Rows
----------

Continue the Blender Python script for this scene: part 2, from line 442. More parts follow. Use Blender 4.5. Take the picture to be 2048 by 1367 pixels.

----------

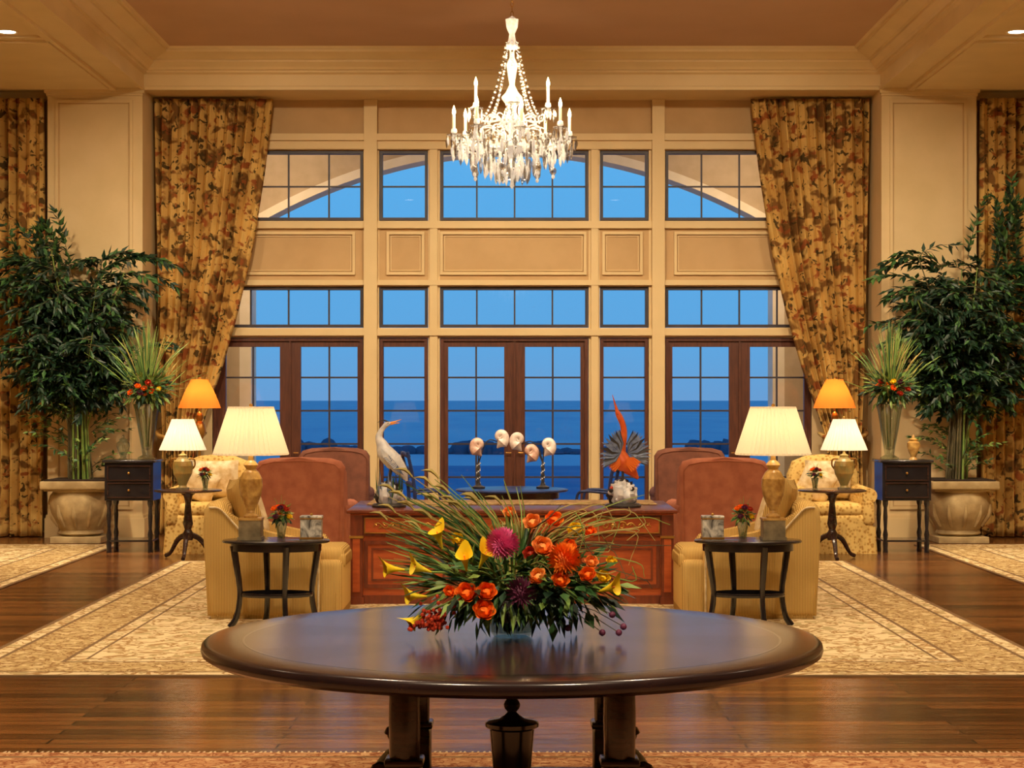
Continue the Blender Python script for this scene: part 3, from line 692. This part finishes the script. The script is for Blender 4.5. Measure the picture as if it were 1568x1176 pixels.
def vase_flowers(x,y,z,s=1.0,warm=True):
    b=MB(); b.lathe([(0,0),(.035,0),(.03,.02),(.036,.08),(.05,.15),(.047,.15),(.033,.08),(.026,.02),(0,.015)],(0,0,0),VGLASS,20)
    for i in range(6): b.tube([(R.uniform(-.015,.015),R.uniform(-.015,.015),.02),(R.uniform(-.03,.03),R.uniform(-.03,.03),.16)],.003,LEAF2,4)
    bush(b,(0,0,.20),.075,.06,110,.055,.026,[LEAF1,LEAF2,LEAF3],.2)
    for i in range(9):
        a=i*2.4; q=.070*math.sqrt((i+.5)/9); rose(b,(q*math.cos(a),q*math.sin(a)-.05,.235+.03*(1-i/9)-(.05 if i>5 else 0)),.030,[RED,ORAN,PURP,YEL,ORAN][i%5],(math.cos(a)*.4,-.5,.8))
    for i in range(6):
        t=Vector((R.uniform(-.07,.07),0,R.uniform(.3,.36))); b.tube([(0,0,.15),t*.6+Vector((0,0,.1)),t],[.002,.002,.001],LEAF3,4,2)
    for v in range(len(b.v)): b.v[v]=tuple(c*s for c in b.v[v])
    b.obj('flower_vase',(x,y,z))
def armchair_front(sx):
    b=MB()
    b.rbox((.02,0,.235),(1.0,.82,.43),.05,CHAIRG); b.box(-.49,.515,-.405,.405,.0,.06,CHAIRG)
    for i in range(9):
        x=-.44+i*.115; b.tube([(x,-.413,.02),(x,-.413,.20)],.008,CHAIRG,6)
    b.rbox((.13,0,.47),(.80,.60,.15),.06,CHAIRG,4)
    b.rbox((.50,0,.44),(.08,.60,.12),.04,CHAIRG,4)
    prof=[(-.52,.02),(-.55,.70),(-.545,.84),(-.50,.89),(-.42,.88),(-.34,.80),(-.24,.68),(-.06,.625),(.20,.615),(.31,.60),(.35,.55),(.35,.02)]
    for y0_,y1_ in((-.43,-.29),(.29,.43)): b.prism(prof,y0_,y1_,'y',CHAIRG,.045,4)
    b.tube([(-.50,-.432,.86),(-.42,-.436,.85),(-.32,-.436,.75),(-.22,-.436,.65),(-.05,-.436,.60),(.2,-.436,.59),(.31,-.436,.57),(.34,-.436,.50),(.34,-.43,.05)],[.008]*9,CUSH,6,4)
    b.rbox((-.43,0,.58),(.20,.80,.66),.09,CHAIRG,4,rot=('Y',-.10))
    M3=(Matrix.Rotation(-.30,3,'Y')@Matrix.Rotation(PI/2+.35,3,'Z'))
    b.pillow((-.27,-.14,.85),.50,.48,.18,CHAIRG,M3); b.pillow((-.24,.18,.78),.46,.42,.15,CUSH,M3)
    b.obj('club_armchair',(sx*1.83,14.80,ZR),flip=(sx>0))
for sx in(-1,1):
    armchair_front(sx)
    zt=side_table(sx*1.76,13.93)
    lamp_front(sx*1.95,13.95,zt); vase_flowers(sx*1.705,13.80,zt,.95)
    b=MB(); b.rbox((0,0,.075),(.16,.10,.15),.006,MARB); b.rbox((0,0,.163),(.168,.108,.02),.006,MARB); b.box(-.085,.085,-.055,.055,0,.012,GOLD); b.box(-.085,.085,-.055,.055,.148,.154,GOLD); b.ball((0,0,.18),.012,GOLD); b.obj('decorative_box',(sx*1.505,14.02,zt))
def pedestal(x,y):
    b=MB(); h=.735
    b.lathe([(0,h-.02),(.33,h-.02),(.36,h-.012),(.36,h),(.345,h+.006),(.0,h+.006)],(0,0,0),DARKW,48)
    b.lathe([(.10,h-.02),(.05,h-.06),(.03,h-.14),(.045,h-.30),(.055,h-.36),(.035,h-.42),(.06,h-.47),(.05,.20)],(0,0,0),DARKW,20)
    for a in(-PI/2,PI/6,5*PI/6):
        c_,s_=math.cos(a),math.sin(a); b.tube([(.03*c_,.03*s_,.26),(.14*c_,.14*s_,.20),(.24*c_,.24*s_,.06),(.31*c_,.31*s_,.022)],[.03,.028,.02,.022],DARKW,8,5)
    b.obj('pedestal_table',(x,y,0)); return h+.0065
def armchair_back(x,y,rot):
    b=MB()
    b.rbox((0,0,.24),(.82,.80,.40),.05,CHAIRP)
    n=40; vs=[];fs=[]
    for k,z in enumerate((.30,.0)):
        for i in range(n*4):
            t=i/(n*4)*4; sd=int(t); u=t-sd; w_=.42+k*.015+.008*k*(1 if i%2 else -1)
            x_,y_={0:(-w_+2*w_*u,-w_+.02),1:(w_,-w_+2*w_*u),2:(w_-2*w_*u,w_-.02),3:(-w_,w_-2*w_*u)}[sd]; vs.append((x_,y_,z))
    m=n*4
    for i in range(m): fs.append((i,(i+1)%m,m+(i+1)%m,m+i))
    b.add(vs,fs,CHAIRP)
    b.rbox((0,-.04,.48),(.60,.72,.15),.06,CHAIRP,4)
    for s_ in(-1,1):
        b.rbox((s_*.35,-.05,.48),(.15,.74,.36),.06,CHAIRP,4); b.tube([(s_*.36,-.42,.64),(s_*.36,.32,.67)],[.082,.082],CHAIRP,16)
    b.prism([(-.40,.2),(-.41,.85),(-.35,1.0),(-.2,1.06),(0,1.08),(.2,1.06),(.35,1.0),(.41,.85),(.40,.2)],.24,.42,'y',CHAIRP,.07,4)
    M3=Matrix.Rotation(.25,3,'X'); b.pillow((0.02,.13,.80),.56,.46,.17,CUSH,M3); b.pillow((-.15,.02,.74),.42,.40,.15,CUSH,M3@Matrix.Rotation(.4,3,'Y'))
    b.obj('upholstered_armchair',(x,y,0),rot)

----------

Find the word "Continue" in the material, then list each line that holds it.

Exercise answer
Continue the Blender Python script for this scene: part 2, from line 442. More parts follow. Use Blender 4.5. Take the picture to be 2048 by 1367 pixels.
Continue the Blender Python script for this scene: part 3, from line 692. This part finishes the script. The script is for Blender 4.5. Measure the picture as if it were 1568x1176 pixels.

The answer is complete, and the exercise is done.